Greenfield Notebook, Nov. 18, 2017

Friday, November 17, 2017
Reminder about trash, recycling schedule

GREENFIELD — Residents are reminded that the Thanksgiving holiday will alter some of the rubbish and recycling schedule.

Monday through Wednesday remains unchanged for the week.

Thursday’s and Friday’s collection will be on Friday.

The Transfer Station will also be closed on Thursday and Friday and will re-open on Saturday for regular hours, according to the Department of Public Works.

It is important to have the rubbish and recycling curbside by 7 a.m. on the day of the collection.

Auto parts store approved

GREENFIELD — The former Burger King on Bernardston Road will soon be home to an O’Reilly Auto Parts after the town’s Planning Board approved the developer’s site plan this week.

The board approved the 7,447-square-foot store, which will sit on the site of the former Burger King restaurant at 463 Bernardston Road, with the condition that the developer plant tall vegetation on the side of the building bordering Wildwood Avenue to break up the facade. The developer was also required to provide bicycle parking and install a push button on the front door for handicapped access.

Council opposes Eversource rate hike

GREENFIELD — Town Council has taken a stand against Eversource’s revised rate design proposal.

The council passed a resolution opposing the rate design during its meeting this week. The electric company’s proposal, submitted to the state Department of Public Utilities, would enact a $96 million rate increase in 2018 and an additional $188 million over the following four years, resulting in a roughly 20 percent increase for all ratepayers.

The resolution states that Eversource’s plan would have a negative impact on the future development of solar energy in Greenfield and the state by reducing the value of solar energy net metering credits and also implementing minimum monthly and demand charges.

Veterans Assistance Fund created

GREENFIELD — Residents will soon notice a new section on their property tax, municipal excise tax and water sewer bills, giving them the option to donate to a Greenfield Veterans Assistance Fund.

Town Council passed an ordinance this week allowing for the creation of a Veterans Assistance Fund to help Greenfield veterans with food, transportation and heating-related expenses.

“A person in need who has not been able to get assistance through other means or needs to get emergency assistance can fill out an application,” Upper Pioneer Valley Veterans’ Services District Director Timothy Niejadlik said.

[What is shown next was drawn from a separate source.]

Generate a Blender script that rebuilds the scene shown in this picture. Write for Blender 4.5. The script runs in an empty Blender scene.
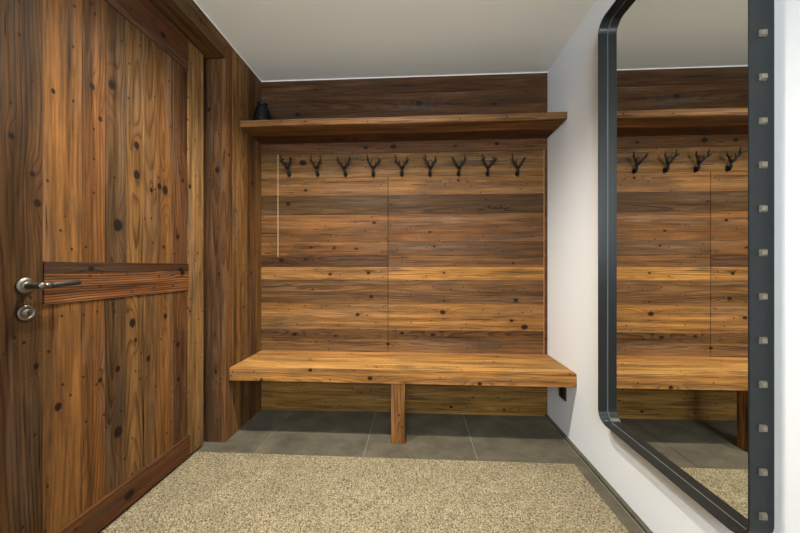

Robert Cartelli of Ford/Toyota of Greenfield has made a $1,000 donation to kick-start the fund. Taxpayers will have the option to donate to the fund on their tax bills.

The fund will be overseen by a five-member board.

“One-hundred percent of the funds that taxpayers choose to donate to this trust account will go to the support of veterans,” Town Council Vice President Isaac Mass said.

Mayor receives salary increase

GREENFIELD — Town Council has voted to increase the mayor’s initial base salary from $70,000 to $80,000 with the goal of putting Greenfield more inline with other communities in the state.

Under the amendment passed during this week’s council meeting, the mayor can request a salary increase in his or her annual budget, which shall not exceed 5 percent annually. A review of salaries of mayors in cities of comparable size and/or complexity will also be conducted and submitted to the council with the annual budget no less than every three years.

According to the Town Budget, Mayor William Martin earned $77,936 in 2017.

ADU ordinance amended

GREENFIELD — The town’s Zoning Board of Appeals will now handle special permit applications for detached in-law apartments.

The Town Council voted to amend the town’s Accessory Dwelling Unit Ordinance during its meeting this week to change the special permit granting authority from the Planning Board to the ZBA.

The Planning Board opposed the change.

The Accessory Dwelling Unit Ordinance was approved by Town Council in August 2016 and makes it legal for residents to build up to 900-square-foot apartments either as an addition inside existing owner-occupied homes, as new detached structures, or inside existing detached structures, like garages or carriage houses.

The amendment also included additional language to define when standards outlined in the ordinance can be waived.